* Exercise details
Out of the lines below, please list those that hold the string "scene".

* Data block
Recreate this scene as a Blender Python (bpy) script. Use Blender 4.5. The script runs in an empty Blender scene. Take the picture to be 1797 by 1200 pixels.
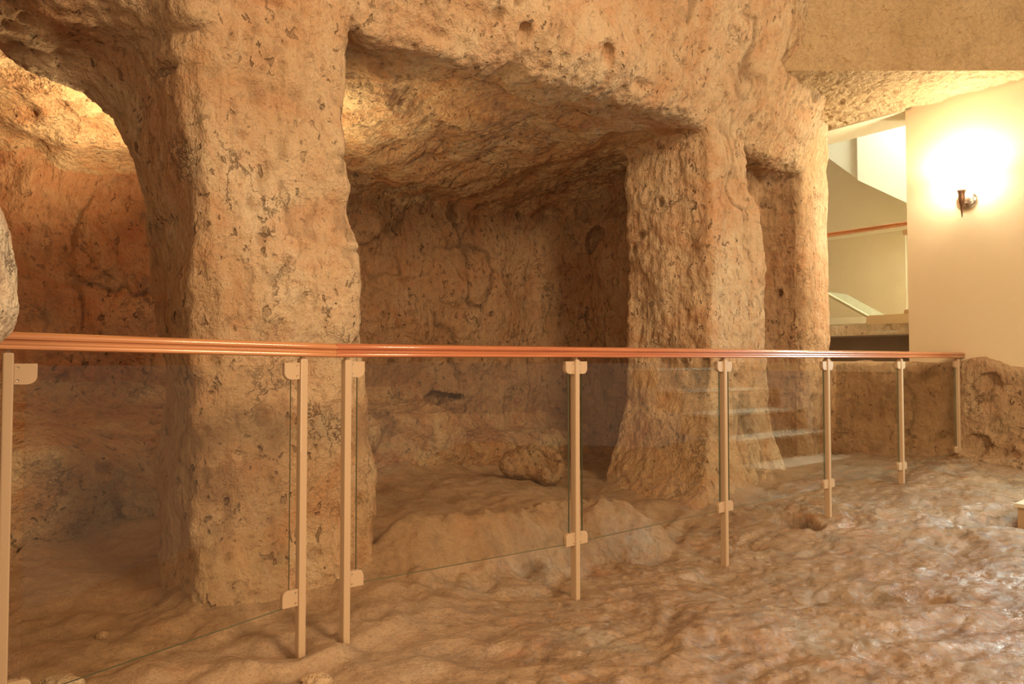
import bpy, bmesh, math
import numpy as np
from mathutils import Vector, Matrix
R = math.radians
C = bpy.context.scene.collection
SC = bpy.context.scene
# ------------------------------------------------------------------ camera
FPX, HOR = 1200.0, 634.0
PITCH = math.atan((HOR - 600) / FPX)
EYE = np.array([0.0, 0.0, 1.0])
cam_d = bpy.data.cameras.new('camera'); cam = bpy.data.objects.new('camera', cam_d); C.objects.link(cam)
cam.location = EYE; cam.rotation_euler = (math.pi / 2 + PITCH, 0, 0)
cam_d.sensor_width = 36; cam_d.lens = 36 * FPX / 1797; cam_d.clip_start = 0.05
SC.camera = cam
# ------------------------------------------------------------------ view, world, lights
SC.view_settings.view_transform = 'Standard'; SC.view_settings.look = 'None'
SC.view_settings.gamma = 1; SC.view_settings.use_curve_mapping = False
SC.view_settings.exposure = 0.15
SC.cycles.use_denoising = True; SC.cycles.denoising_prefilter = 'FAST'
SC.cycles.max_bounces = 6; SC.cycles.transparent_max_bounces = 16
SC.cycles.sample_clamp_indirect = 6
WORLD_COL, WORLD_STR = (1.0, 0.69, 0.43), 0.42
w = bpy.data.worlds.new('world'); SC.world = w; w.use_nodes = True
bg = w.node_tree.nodes['Background']; bg.inputs[0].default_value = (*WORLD_COL, 1); bg.inputs[1].default_value = WORLD_STR

def light(name, kind, loc, energy, col, size=0.3, aim=None, spot=None, size_y=None):
    d = bpy.data.lights.new(name, kind); d.energy = energy; d.color = col
    if kind == 'AREA':
        d.size = size
        if size_y: d.shape = 'RECTANGLE'; d.size_y = size_y
    else:
        d.shadow_soft_size = size
    if spot: d.spot_size = R(spot); d.spot_blend = 0.8
    o = bpy.data.objects.new(name, d); C.objects.link(o); o.location = loc
    if aim is not None:
        o.rotation_euler = (Vector(aim) - Vector(loc)).to_track_quat('-Z', 'Y').to_euler()
    return o

U_ = np.array([0.737, 0.676]); V_ = np.array([-0.676, 0.737]); P1 = np.array([-1.03, 2.75])
def uv2xy(u, v):
    return P1[0] + U_[0] * u + V_[0] * v, P1[1] + U_[1] * u + V_[1] * v
def xy2uv(x, y):
    return (x - P1[0]) * U_[0] + (y - P1[1]) * U_[1], (x - P1[0]) * V_[0] + (y - P1[1]) * V_[1]
def L(u, v, z):
    x, y = uv2xy(u, v); return (x, y, z)
WARM = (1.0, 0.72, 0.43)
light('hall_lamp_light', 'AREA', (3.6, -0.8, 4.0), 290, WARM, 1.4, aim=(0.6, 4.0, 1.2))
light('hall_fill_light', 'AREA', (-1.6, -2.2, 3.6), 75, WARM, 1.8, aim=(0.8, 4.2, 1.2))
light('hall_low_fill_light', 'AREA', (-0.2, -1.6, 0.7), 42, WARM, 1.0, aim=(-0.3, 3.2, 2.4))  # unseen low fill, added to brighten the arch and soffits
light('chamber_lamp_light', 'SPOT', L(0.0, 1.05, 1.75), 105, (1.0, 0.76, 0.42), 0.06, aim=L(-0.42, 1.30, 2.4), spot=140)
light('chamber_lamp_light_2', 'SPOT', L(0.55, 0.95, 1.9), 45, (1.0, 0.76, 0.42), 0.06, aim=L(1.0, 1.0, 2.5), spot=120)
light('stairwell_light', 'AREA', (4.75, 6.9, 4.3), 105, (0.95, 1.0, 0.80), 1.0, aim=(5.2, 8.2, 2.6))
light('stairwell_lamp_light', 'AREA', (6.5, 6.6, 2.4), 250, (1.0, 0.92, 0.66), 0.8, aim=(4.6, 8.6, 2.0))
light('daylight_from_door', 'AREA', (4.1, 4.6, 1.40), 36, (0.74, 1.0, 0.97), 0.5, aim=(1.9, 2.6, 0.0))

# ------------------------------------------------------------------ projection helpers
Fw = np.array([0, math.cos(PITCH), math.sin(PITCH)]); Up = np.array([0, -math.sin(PITCH), math.cos(PITCH)])
def ray(px, py):
    return np.array([1.0, 0, 0]) * (px - 898.5) / FPX - Up * (py - 600) / FPX + Fw
def at(px, py, Y):
    d = ray(px, py); return EYE + d * (Y / d[1])

# ------------------------------------------------------------------ numpy noise
def _h(ix, iy, iz, s):
    n = (ix * np.int64(374761393) + iy * np.int64(668265263) + iz * np.int64(1274126177) + np.int64(s) * 974711) & 0xFFFFFFFF
    n = ((n ^ (n >> 13)) * 1274126177) & 0xFFFFFFFF
    n = ((n ^ (n >> 15)) * 668265263) & 0xFFFFFFFF
    return ((n ^ (n >> 16)) & 0xFFFF).astype(np.float32) / 32767.5 - 1.0
def noise(x, y, z, s=0):
    """smooth value noise in [-1, 1]"""
    xf = np.floor(x); yf = np.floor(y); zf = np.floor(z)
    ix = xf.astype(np.int64); iy = yf.astype(np.int64); iz = zf.astype(np.int64)
    fx = (x - xf).astype(np.float32); fy = (y - yf).astype(np.float32); fz = (z - zf).astype(np.float32)
    fx = fx * fx * fx * (fx * (fx * 6 - 15) + 10); fy = fy * fy * fy * (fy * (fy * 6 - 15) + 10); fz = fz * fz * fz * (fz * (fz * 6 - 15) + 10)
    def ln(a, b, t): return a + (b - a) * t
    r = []
    for dz in (0, 1):
        a = ln(_h(ix, iy, iz + dz, s), _h(ix + 1, iy, iz + dz, s), fx)
        b = ln(_h(ix, iy + 1, iz + dz, s), _h(ix + 1, iy + 1, iz + dz, s), fx)
        r.append(ln(a, b, fy))
    return ln(r[0], r[1], fz)
def fbm(x, y, z, f, o, s=0, g=0.5):
    t = 0; a = 1.0
    for i in range(o):
        q = 2.03 ** i * f
        t = t + a * noise(x * q + 17.3 * i, y * q + 5.1 * i, z * q - 9.7 * i, s + i); a *= g
    return t
def sst(a, b, x):
    t = np.clip((x - a) / (b - a), 0, 1); return t * t * (3 - 2 * t)

# ------------------------------------------------------------------ the cave as a signed distance (rock is negative)
def smin(a, b, k):
    h = np.clip(0.5 + 0.5 * (b - a) / k, 0, 1); return b + (a - b) * h - k * h * (1 - h)
def smax(a, b, k): return -smin(-a, -b, k)
def rbox2(a, b, r):
    qa = a + r; qb = b + r
    return np.hypot(np.maximum(qa, 0), np.maximum(qb, 0)) + np.minimum(np.maximum(qa, qb), 0) - r
def ell(u, v, z, c, r):
    q = np.sqrt(((u - c[0]) / r[0]) ** 2 + ((v - c[1]) / r[1]) ** 2 + ((z - c[2]) / r[2]) ** 2)
    return (q - 1) * min(r)
IP = np.interp
def zceil(u, v):
    b = sst(-0.1, 0.9, u)
    left = 2.56 - 0.20 * (v - 0.5)
    mid = 2.44 + 0.085 * np.clip(u, 0, 3.6) - 0.10 * np.clip(v - 0.4, 0, 3) - 0.10 * sst(1.2, 2.0, v) * sst(1.2, 3.0, u)
    return left * (1 - b) + mid * b
def front(u, z):
    v0 = -0.42 * np.clip(z - 2.62, 0, 0.95) * sst(5.35, 4.7, u)
    v0 = v0 - 0.17 * np.exp(-(((u - 1.9) / 0.75) ** 2) - ((z - 2.78) / 0.22) ** 2)
    v0 = v0 + 0.10 * np.exp(-(((u - 0.62) / 0.16) ** 2) - ((z - 2.42) / 0.16) ** 2)
    v0 = v0 - 0.32 * sst(0.5, -0.9, u) * sst(2.26, 2.48, z + 0.10 * u)
    v0 = v0 + 0.04 * sst(3.0, 2.8, z) * sst(3.1, 3.5, u)
    return v0
def pillar1(u, v, z):
    ul = -0.245 + 0.03 * sst(0.5, 0.0, z)
    ur = IP(z, [0, 0.15, 0.45, 0.8, 1.0, 1.35, 1.6, 2.0, 2.4, 3.0], [0.56, 0.50, 0.555, 0.525, 0.50, 0.465, 0.435, 0.40, 0.385, 0.40]).astype(np.float32)
    vf = -0.02 - 0.06 * sst(0.45, 0.0, z) - 0.03 * sst(1.3, 0.6, z)
    a = np.maximum(ul - u, u - ur); b = np.maximum(vf - v, v - 0.62)
    return rbox2(a, b, 0.07)
def pillar2(u, v, z):
    ul = 3.31 - IP(z, [0, 0.12, 0.35, 0.7, 1.0, 2.2], [0.40, 0.29, 0.13, 0.03, 0.01, 0.0]).astype(np.float32)
    ur = IP(z, [0, 0.3, 0.9, 2.05, 2.25, 2.34, 3], [4.34, 4.26, 4.13, 4.10, 4.0, 3.86, 3.86]).astype(np.float32)
    vf = -0.07 - 0.12 * sst(0.5, 0.0, z)
    a = np.maximum(ul - u, u - ur); b = np.maximum(vf - v, v - 0.75)
    return rbox2(a, b, 0.06)
def arch(u, v, z):
    za = IP(u, [-2.6, -1.3, -0.95, -0.77, -0.6, -0.49, -0.40, -0.33, -0.24, -0.1], [2.13, 2.19, 2.19, 2.185, 2.155, 2.12, 2.035, 1.92, 1.72, 0.2]).astype(np.float32)
    d = np.maximum((za - z) * 0.72, u - 0.3)
    vf = 0.46 * np.clip(1 - (z - za) / 0.55, 0, 1) * sst(-0.28, -0.42, u) - 0.11 * sst(2.26, 2.32, z - 0.05 * u) * sst(-0.14, -0.30, u)
    return np.maximum(smax(d, vf - v, 0.30), v - 0.62)
def bench(u, v, z):
    f = IP(u, [-2, -0.5, 0.7, 1.9, 2.3, 3.9], [1.2, 1.25, 1.45, 1.64, 1.66, 1.75]).astype(np.float32)
    top = np.where(u < 0.6, 0.55, 0.56) + 0.28 * np.clip(v - f, 0, 1) - 0.25 * sst(2.25, 2.5, u)
    return smax(f - v, z - top, 0.08)
def lowwall(u, v, z):
    fu = 5.585 - 0.10 * sst(0.5, 0.15, z) - 0.05 * np.exp(-((v + 1.25) / 0.2) ** 2 - ((z - 0.95) / 0.2) ** 2)
    top = 0.985 + 0.06 * np.exp(-((v + 1.18) / 0.14) ** 2) - 0.03 * sst(-1.3, -1.5, v)
    return smax(smax(fu - u, z - top, 0.05), u - 6.05, 0.02)
def outcrop(u, v, z):
    r = IP(z, [-0.3, 0.5, 0.9, 1.0, 1.1, 1.25, 1.42, 1.7, 2.2, 3.2], [0.36, 0.38, 0.43, 0.485, 0.515, 0.505, 0.465, 0.40, 0.36, 0.4]).astype(np.float32)
    return np.hypot(u + 1.394, v + 0.825) - r
PITS = []
def sdf(u, v, z, parts=False):
    wall = front(u, z) - v
    vb = 2.12 + 0.12 * sst(0.9, 2.2, z) * 0 - 0.05 * np.sin(u * 2.1)
    cham = smax(smax(u - 3.92, v - vb, 0.25), smax(z - zceil(u, v), -2.05 - u, 0.2), 0.16)
    soff = np.where(v > 0.36, 2.36 - 0.12 * (v - 0.36), 2.70)
    nich = smax(smax(np.abs(u - 4.48) - 0.55, v - 0.70, 0.12), z - soff, 0.05)
    nich = smax(nich, (v - 0.34) * 0.7 + (u - 4.92) * 0.9, 0.1)
    nich = np.maximum(nich, u - 5.3)
    rock = smax(wall, -cham, 0.07)
    rock = smax(rock, -nich, 0.07)
    a1 = arch(u, v, z); p1 = pillar1(u, v, z); p2 = pillar2(u, v, z); be = bench(u, v, z)
    rock = smin(rock, be, 0.10)
    rock = smin(rock, smin(p1, a1, 0.14), 0.07)
    rock = smin(rock, p2, 0.08)
    # right end of the rock, the third pillar, open to the stairwell beyond
    rock = smax(rock, u - 5.62 - 0.10 * sst(0.9, 0.3, z) + 0.05 * sst(2.4, 3.2, z), 0.10)
    ow = lowwall(u, v, z); oc = outcrop(u, v, z)
    rock = smin(rock, ow, 0.08)
    rock = np.minimum(rock, oc)
    rock = smin(rock, ell(u, v, z, (2.42, 0.90, 0.20), (0.22, 0.20, 0.15)), 0.06)
    for c, r in PITS:
        rock = smax(rock, -ell(u, v, z, c, r), 0.02)
    if parts:
        return rock, dict(p1=p1, a1=a1, p2=p2, be=be, ow=ow, oc=oc)
    return rock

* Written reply
Recreate this scene as a Blender Python (bpy) script. Use Blender 4.5. The script runs in an empty Blender scene. Take the picture to be 1797 by 1200 pixels.
C = bpy.context.scene.collection
SC = bpy.context.scene